Standard Bank: The Journey to Agile at Scale

The Journey to Agile at Scale

Presented at 2017 SAFe Summit by Alex Keyter, Lean-Agile Coach at Standard Bank

Standard Bank embarked on a transformation journey in 2014 with IT initiating approximately 600 projects annually to help keep the bank at the leading edge. Historically, teams completed only a small percentage of projects within the defined timeframe, budget, and scope.

A visit to Silicon Valley’s top technology companies by our IT executives triggered the start of a number of Lean Agile proof-of-concepts, showcasing the potential of Agility in the enterprise. However, their efforts stalled when they attempted to expand beyond a few development teams working in isolation.

With a clear IT strategy in place, the bank turned to the Scaled Agile Framework® (SAFe®), and gained support from executives to forge ahead with deploying the Scaled Agile Framework across the organization. Prior to launching the first Agile Release Train, significant time was spend on designing Portfolios, Programs and Teams.
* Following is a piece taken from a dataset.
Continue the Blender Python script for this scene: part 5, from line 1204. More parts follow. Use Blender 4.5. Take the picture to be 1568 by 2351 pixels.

Standard Bank also initiated programs that focused on transforming management and leadership; developing a culture that fosters autonomy mastery and purpose; and re-skilling individuals to return to the heart of IT as software engineers, quality engineers, and user experience analysts.

With a large number of ARTs already in their third and fourth Program Increment, the value of the transformation is tangible with motivated staff producing quality, more frequent, predictable delivery. Coupled with the successes, Standard Bank drives continuous improvement through role maturity, enhanced engineering capability and ART optimization.